◆ Information provided ◆
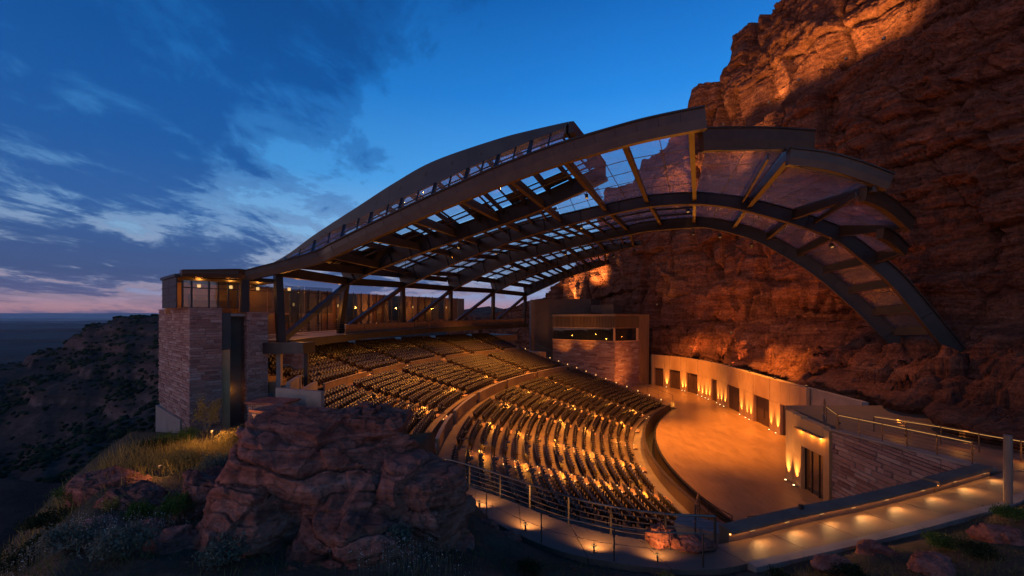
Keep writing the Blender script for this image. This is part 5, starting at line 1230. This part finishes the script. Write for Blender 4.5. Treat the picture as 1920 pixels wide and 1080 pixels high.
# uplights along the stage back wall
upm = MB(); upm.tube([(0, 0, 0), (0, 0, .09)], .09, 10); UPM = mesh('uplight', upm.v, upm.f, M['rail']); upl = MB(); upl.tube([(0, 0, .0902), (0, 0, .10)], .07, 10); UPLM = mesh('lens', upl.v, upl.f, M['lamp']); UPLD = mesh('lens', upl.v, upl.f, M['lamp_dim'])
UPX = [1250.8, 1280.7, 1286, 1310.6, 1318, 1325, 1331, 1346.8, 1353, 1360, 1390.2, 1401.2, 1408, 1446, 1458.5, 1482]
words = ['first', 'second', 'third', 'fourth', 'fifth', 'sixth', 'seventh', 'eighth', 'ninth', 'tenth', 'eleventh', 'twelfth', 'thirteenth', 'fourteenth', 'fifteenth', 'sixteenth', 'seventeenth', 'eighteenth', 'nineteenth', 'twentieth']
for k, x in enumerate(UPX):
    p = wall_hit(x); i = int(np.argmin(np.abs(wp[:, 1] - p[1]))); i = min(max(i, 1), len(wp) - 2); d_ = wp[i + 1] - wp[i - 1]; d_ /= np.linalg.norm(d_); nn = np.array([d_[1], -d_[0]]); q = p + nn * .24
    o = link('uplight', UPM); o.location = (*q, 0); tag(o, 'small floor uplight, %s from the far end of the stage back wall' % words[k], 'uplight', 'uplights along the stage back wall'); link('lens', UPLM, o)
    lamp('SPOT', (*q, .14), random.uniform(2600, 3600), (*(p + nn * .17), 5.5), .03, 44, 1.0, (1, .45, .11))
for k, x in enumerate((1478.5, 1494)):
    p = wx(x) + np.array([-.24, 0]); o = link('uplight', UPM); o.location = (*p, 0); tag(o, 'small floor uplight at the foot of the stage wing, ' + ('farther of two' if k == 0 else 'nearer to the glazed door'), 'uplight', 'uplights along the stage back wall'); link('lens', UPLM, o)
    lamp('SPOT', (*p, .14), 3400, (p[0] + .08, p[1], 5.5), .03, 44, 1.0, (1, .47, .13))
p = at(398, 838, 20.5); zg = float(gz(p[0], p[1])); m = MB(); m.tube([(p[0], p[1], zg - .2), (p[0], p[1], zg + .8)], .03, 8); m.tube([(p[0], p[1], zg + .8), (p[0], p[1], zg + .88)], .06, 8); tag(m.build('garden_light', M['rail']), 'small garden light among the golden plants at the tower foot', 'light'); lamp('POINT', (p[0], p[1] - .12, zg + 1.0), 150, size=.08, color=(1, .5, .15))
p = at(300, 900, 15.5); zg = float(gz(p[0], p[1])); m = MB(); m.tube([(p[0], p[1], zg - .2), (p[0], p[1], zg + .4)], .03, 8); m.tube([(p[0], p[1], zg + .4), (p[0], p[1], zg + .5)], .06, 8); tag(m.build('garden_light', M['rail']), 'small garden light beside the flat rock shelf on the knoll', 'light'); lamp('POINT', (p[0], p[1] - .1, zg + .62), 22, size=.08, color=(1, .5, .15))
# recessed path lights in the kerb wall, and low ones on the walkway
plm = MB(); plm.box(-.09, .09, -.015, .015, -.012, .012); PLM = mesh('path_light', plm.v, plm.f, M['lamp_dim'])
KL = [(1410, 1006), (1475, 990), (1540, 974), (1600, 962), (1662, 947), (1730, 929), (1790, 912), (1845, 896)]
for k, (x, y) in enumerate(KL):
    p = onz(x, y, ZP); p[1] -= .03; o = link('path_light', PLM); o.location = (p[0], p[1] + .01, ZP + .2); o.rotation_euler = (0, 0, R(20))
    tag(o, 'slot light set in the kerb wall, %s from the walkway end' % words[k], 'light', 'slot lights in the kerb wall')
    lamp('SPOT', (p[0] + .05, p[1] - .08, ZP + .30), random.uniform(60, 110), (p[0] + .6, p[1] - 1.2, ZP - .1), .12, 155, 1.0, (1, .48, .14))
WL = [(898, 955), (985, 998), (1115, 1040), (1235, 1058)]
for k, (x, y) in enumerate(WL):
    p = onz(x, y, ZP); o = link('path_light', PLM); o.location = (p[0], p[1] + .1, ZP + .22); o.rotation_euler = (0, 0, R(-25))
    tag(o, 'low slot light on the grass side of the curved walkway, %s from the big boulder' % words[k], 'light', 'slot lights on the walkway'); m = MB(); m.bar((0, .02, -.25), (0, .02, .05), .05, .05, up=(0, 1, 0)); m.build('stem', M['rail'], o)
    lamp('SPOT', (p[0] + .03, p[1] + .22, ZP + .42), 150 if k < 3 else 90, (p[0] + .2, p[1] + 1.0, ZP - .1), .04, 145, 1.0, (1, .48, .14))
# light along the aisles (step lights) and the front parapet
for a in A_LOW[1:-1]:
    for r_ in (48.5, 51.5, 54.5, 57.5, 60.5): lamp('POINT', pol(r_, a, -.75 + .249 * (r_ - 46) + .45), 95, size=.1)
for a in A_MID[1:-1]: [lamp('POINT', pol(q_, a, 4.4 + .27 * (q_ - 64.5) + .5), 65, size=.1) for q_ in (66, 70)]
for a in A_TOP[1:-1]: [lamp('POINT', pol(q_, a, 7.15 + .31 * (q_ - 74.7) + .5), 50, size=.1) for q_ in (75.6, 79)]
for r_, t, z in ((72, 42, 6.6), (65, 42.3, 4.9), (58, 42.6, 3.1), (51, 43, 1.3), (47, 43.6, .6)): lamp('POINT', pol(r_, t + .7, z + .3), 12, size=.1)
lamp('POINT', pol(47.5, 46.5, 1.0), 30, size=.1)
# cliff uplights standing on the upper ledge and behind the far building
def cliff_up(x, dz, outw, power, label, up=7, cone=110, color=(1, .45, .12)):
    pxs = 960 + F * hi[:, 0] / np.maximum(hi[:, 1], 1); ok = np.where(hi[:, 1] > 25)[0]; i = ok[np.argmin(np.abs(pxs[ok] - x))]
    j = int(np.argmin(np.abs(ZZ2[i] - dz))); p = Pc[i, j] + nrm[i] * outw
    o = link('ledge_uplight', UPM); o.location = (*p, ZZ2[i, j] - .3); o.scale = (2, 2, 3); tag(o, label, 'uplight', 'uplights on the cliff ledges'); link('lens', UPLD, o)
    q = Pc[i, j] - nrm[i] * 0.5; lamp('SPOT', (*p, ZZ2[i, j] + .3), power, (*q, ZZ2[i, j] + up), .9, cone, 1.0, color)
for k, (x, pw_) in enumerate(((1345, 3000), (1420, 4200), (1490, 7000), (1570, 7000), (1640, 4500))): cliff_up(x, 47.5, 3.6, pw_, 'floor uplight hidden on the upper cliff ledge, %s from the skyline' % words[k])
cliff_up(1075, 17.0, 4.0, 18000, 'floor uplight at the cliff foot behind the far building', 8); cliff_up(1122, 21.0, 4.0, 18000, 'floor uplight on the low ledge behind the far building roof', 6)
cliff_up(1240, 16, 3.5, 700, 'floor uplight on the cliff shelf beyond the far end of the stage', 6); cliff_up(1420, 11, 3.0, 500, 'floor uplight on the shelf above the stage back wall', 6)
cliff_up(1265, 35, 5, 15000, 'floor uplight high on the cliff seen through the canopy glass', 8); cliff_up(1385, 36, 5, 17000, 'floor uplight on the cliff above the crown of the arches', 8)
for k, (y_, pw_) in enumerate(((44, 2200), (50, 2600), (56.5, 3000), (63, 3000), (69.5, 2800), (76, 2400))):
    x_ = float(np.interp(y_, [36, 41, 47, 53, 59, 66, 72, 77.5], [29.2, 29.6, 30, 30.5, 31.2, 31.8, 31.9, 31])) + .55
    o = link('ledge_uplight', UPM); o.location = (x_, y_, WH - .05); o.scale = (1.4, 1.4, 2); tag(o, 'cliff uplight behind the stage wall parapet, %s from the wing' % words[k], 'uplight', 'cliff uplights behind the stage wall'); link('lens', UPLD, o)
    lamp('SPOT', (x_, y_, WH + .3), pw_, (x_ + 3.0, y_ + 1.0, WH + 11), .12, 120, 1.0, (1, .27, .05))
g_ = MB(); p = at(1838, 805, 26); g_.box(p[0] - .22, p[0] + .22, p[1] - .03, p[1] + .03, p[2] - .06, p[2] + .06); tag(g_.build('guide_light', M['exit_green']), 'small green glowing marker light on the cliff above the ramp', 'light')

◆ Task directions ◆
Search the data above for the word "high", then gather each line in which it appears.

◆ Task response ◆
Keep writing the Blender script for this image. This is part 5, starting at line 1230. This part finishes the script. Write for Blender 4.5. Treat the picture as 1920 pixels wide and 1080 pixels high.
cliff_up(1265, 35, 5, 15000, 'floor uplight high on the cliff seen through the canopy glass', 8); cliff_up(1385, 36, 5, 17000, 'floor uplight on the cliff above the crown of the arches', 8)